Set down the full listing exactly, character for character.

── SOURCE EXCERPT

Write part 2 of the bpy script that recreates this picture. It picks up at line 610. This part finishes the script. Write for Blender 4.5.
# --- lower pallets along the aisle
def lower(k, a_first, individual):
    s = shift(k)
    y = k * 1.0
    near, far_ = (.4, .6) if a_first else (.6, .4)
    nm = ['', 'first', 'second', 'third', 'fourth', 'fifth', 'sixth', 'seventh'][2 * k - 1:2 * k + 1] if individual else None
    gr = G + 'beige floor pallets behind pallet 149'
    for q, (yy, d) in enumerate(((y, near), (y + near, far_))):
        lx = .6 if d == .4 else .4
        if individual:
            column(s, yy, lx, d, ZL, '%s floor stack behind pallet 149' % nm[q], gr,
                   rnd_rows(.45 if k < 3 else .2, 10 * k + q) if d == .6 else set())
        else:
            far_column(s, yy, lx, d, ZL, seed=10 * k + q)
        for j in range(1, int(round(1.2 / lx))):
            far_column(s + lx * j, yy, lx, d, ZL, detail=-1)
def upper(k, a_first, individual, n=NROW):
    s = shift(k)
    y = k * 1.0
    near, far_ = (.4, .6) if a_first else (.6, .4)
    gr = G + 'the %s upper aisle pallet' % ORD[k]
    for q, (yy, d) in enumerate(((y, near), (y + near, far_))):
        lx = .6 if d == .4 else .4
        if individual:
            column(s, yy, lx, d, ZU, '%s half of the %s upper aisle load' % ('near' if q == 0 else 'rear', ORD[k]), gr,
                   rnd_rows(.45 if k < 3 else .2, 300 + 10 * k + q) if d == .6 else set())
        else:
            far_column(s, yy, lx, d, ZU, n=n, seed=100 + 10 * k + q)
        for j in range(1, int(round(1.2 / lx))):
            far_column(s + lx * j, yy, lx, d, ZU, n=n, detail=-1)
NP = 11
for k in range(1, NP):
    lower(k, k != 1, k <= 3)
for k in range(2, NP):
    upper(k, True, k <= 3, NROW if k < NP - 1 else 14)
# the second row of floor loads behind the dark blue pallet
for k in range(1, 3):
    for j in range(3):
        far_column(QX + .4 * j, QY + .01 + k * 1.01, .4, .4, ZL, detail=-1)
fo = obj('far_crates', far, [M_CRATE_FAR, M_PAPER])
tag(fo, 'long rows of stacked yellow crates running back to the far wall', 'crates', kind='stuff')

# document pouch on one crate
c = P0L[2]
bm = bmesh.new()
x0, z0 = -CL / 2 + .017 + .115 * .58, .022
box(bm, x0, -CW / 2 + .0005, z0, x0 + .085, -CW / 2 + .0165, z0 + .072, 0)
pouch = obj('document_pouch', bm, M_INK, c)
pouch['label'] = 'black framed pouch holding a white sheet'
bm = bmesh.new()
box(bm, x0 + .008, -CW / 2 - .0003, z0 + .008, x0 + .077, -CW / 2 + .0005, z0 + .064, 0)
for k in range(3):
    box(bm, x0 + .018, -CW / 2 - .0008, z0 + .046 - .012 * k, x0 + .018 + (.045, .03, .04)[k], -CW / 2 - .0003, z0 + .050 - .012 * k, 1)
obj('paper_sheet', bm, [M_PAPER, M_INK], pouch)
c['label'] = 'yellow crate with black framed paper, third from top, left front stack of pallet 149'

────

### EXPECTED ANSWER
Write part 2 of the bpy script that recreates this picture. It picks up at line 610. This part finishes the script. Write for Blender 4.5.
# --- lower pallets along the aisle
def lower(k, a_first, individual):
    s = shift(k)
    y = k * 1.0
    near, far_ = (.4, .6) if a_first else (.6, .4)
    nm = ['', 'first', 'second', 'third', 'fourth', 'fifth', 'sixth', 'seventh'][2 * k - 1:2 * k + 1] if individual else None
    gr = G + 'beige floor pallets behind pallet 149'
    for q, (yy, d) in enumerate(((y, near), (y + near, far_))):
        lx = .6 if d == .4 else .4
        if individual:
            column(s, yy, lx, d, ZL, '%s floor stack behind pallet 149' % nm[q], gr,
                   rnd_rows(.45 if k < 3 else .2, 10 * k + q) if d == .6 else set())
        else:
            far_column(s, yy, lx, d, ZL, seed=10 * k + q)
        for j in range(1, int(round(1.2 / lx))):
            far_column(s + lx * j, yy, lx, d, ZL, detail=-1)
def upper(k, a_first, individual, n=NROW):
    s = shift(k)
    y = k * 1.0
    near, far_ = (.4, .6) if a_first else (.6, .4)
    gr = G + 'the %s upper aisle pallet' % ORD[k]
    for q, (yy, d) in enumerate(((y, near), (y + near, far_))):
        lx = .6 if d == .4 else .4
        if individual:
            column(s, yy, lx, d, ZU, '%s half of the %s upper aisle load' % ('near' if q == 0 else 'rear', ORD[k]), gr,
                   rnd_rows(.45 if k < 3 else .2, 300 + 10 * k + q) if d == .6 else set())
        else:
            far_column(s, yy, lx, d, ZU, n=n, seed=100 + 10 * k + q)
        for j in range(1, int(round(1.2 / lx))):
            far_column(s + lx * j, yy, lx, d, ZU, n=n, detail=-1)
NP = 11
for k in range(1, NP):
    lower(k, k != 1, k <= 3)
for k in range(2, NP):
    upper(k, True, k <= 3, NROW if k < NP - 1 else 14)
# the second row of floor loads behind the dark blue pallet
for k in range(1, 3):
    for j in range(3):
        far_column(QX + .4 * j, QY + .01 + k * 1.01, .4, .4, ZL, detail=-1)
fo = obj('far_crates', far, [M_CRATE_FAR, M_PAPER])
tag(fo, 'long rows of stacked yellow crates running back to the far wall', 'crates', kind='stuff')

# document pouch on one crate
c = P0L[2]
bm = bmesh.new()
x0, z0 = -CL / 2 + .017 + .115 * .58, .022
box(bm, x0, -CW / 2 + .0005, z0, x0 + .085, -CW / 2 + .0165, z0 + .072, 0)
pouch = obj('document_pouch', bm, M_INK, c)
pouch['label'] = 'black framed pouch holding a white sheet'
bm = bmesh.new()
box(bm, x0 + .008, -CW / 2 - .0003, z0 + .008, x0 + .077, -CW / 2 + .0005, z0 + .064, 0)
for k in range(3):
    box(bm, x0 + .018, -CW / 2 - .0008, z0 + .046 - .012 * k, x0 + .018 + (.045, .03, .04)[k], -CW / 2 - .0003, z0 + .050 - .012 * k, 1)
obj('paper_sheet', bm, [M_PAPER, M_INK], pouch)
c['label'] = 'yellow crate with black framed paper, third from top, left front stack of pallet 149'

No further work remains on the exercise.